La Fiat Punto grigia usata dai fuggitivi è stata trovata presso l’area dei traghetti a Villa San Giovanni, con tracce di sangue che confermavano la drammatica fuga. Il conducente, Massimo Salvatore La Spina, ha fornito una versione dei fatti che ha portato gli investigatori a collegare l’incidente a Francesco Putortì.

Importante è stata anche la testimonianza di una vicina che, agli inquirenti ha detto:

“Mi trovavo nel cortile antistante la mia abitazione per salutare un’amica, quando notavo due soggetti provenire di corsa dalla via Oliveto. Non mi sembra che avessero oggetti in mano, né tantomeno ho abuto percezione che uno dei due avesse un malore, anzi entrambi agitavano normalmente le braccia per correre. Ho notato solo che erano affaticati. Riuscivo a notare che salivano a bordo di un’auto di colore chiaro, non saprei riferire se beige o grigio, di tipo utilitaria. Posso affermare di aver visto l’autovettura allontanarsi in direzione mare”.

Il racconto di Putortì ed il mistero delle casseforti

Interrogato dagli investigatori, Putortì ha raccontato la sua versione: rientrato a casa, aveva scoperto i ladri e, dopo una breve colluttazione, li aveva inseguiti per proteggere la sua famiglia e le sue proprietà.
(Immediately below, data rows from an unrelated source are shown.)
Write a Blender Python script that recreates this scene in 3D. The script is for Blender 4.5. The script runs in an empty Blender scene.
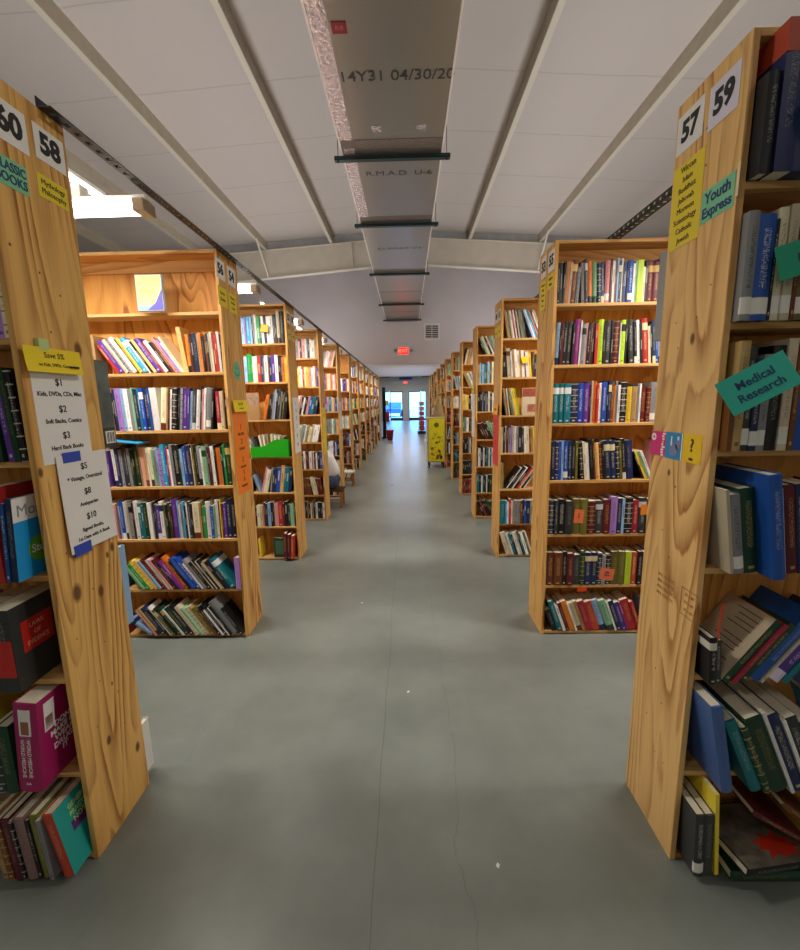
import bpy, bmesh, math, random
from mathutils import Vector, Matrix
from math import sin, cos, tan, radians, pi
sc = bpy.context.scene
COL = sc.collection

# ------------------------------------------------------------------ camera
PITCH, ROLL, YAW, CAMH, FPX = .1689, -.0187, -.0196, 1.5523, 436.8
_f = Vector((sin(YAW)*cos(PITCH), cos(YAW)*cos(PITCH), -sin(PITCH)))
_r = Vector((cos(YAW), -sin(YAW), 0)); _u = _r.cross(_f)
CR = cos(ROLL)*_r + sin(ROLL)*_u; CU = -sin(ROLL)*_r + cos(ROLL)*_u; CF = _f
cd = bpy.data.cameras.new('camera'); cam = bpy.data.objects.new('camera', cd); COL.objects.link(cam)
cd.sensor_fit = 'HORIZONTAL'; cd.sensor_width = 36; cd.lens = FPX/800*36; cd.clip_start = .02; cd.clip_end = 200
mw = Matrix((CR, CU, -CF)).transposed().to_4x4(); mw.translation = (0, 0, CAMH)
cam.matrix_world = mw
sc.camera = cam

# ------------------------------------------------------------------ world, lights, exposure
sc.view_settings.view_transform = 'Standard'; sc.view_settings.look = 'None'
sc.view_settings.gamma = 1; sc.view_settings.use_curve_mapping = False
sc.view_settings.exposure = 0.0
w = bpy.data.worlds.new('daylight'); sc.world = w; w.use_nodes = True
wn = w.node_tree.nodes; bg = wn['Background']
bg.inputs[0].default_value = (.11, .40, 1.0, 1); bg.inputs[1].default_value = 13

def area(name, loc, size, power, col=(1, 1, 1), rot=(0, 0, 0), spread=pi):
    l = bpy.data.lights.new(name, 'AREA'); l.shape = 'RECTANGLE'; l.size, l.size_y = size
    l.energy = power; l.color = col; l.spread = spread
    o = bpy.data.objects.new(name, l); o.location = loc; o.rotation_euler = rot; COL.objects.link(o)
    return o
P = 1.45; Y0 = 1.256; XL = -1.097; XR = .865; W = 1.22; DD = .303; H = 2.44; NC = 12
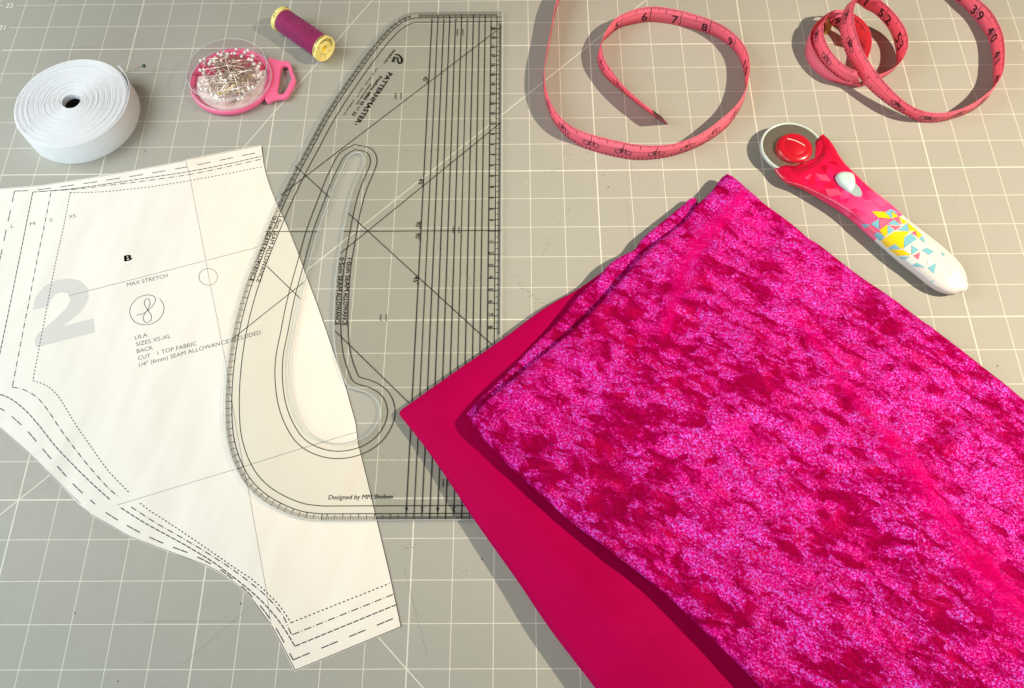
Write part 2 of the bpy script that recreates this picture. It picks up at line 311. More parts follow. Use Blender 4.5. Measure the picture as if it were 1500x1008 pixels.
def glyphs(s, bold=0.0, shear=0.0, spacing=1.0):
    "2D outline of a text as (verts, faces), width 1 unit from x=0; returns also cap height"
    key = (s, bold, shear, spacing)
    if key in _T: return _T[key]
    c = bpy.data.curves.new('t', 'FONT'); c.body = s; c.size = 1; c.shear = shear; c.space_character = spacing; c.resolution_u = 3
    o = bpy.data.objects.new('t', c); COL.objects.link(o); bpy.context.view_layer.update()
    me = bpy.data.meshes.new_from_object(o); V = np.array([v.co[:] for v in me.vertices]); F = [tuple(p.vertices) for p in me.polygons]
    nz = [p.normal.z for p in me.polygons]; F = [f if z > 0 else f[::-1] for f, z in zip(F, nz)]
    bpy.data.objects.remove(o); bpy.data.curves.remove(c); bpy.data.meshes.remove(me)
    V[:, 0] -= V[:, 0].min()
    if bold > 0:                                          # heavier weight: a few slightly shifted copies
        n = len(V); VV = []; FF = []
        for i, (dx, dy) in enumerate(((-1, 0), (1, 0), (0, -.7), (0, .7), (-.7, .5), (.7, -.5))): VV.append(V + np.array([dx * bold, dy * bold, 0])); FF += [tuple(q + n * i for q in f) for f in F]
        V = np.vstack(VV); F = FF; V[:, 0] -= V[:, 0].min()
    _T[key] = (V, F); return _T[key]
def text(geo, s, p0, p1, z, h=None, bold=0.0, shear=0.0, k=0, world=False, spacing=1.0):
    "lay text s on the plane z from photo position p0 to p1 (its baseline); h = cap height in inches"
    V, F = glyphs(s, bold, shear, spacing); a = np.array(p0) if world else W(p0[0], p0[1], z); b = np.array(p1) if world else W(p1[0], p1[1], z)
    d = (b - a)[:2]; L = np.linalg.norm(d); d = d / L; fit = len(s) > 2 or not s.isdigit(); up = np.array([-d[1], d[0]]); w = V[:, 0].max(); sx = L / w; sy = (h / 0.70) if h else sx; off_ = 0.0
    if not fit: sx = sy * .92; off_ = (L - w * sx) / 2
    Q = np.zeros((len(V), 3)); Q[:, :2] = a[:2] + np.outer(V[:, 0] * sx + off_, d) + np.outer(V[:, 1] * sy, up); Q[:, 2] = z
    geo.add(Q, F, k)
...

Gli intrusi avevano già portato via la chiave della cassaforte, situata nella stanza da letto e ancorata a una parete, dove Putortì custodiva armi. Sebbene la cassaforte risultasse ancora chiusa all’arrivo delle forze dell’ordine, un’altra cassaforte, situata in uno stanzino attiguo, era stata aperta e svuotata di una somma pari a 1.500 euro e documenti relativi alla compravendita della casa. L’indagato ha sottolineato come le chiavi delle casseforti fossero state trovate in un cofanetto di legno nella stanza da letto, facendo ipotizzare che i ladri fossero andati a colpo sicuro, trovando le chiavi senza mettere a soqquadro le stanze. Inoltre, il proprietario di casa non aveva rilevato alcun segno di effrazione in nessuna delle chiusure permitrali.

Vista la gravità degli eventi, il Giudice per le indagini preliminari del Tribunale di Reggio Calabria ha ritenuto necessario applicare la misura della custodia cautelare in carcere per Putortì, accusato di omicidio e tentato omicidio. Gli avvocati difensori hanno chiesto misure meno severe, come gli arresti domiciliari con braccialetto elettronico, ma la richiesta è stata respinta.

Un “semplice” furto si è trasformato in un incubo di sangue e violenza, lasciando una scia di dolore e interrogativi. Putortì, descritto dai vicini come un uomo tranquillo e dedito alla famiglia, si trova ora al centro di un dramma giudiziario che potrebbe cambiare per sempre la sua vita.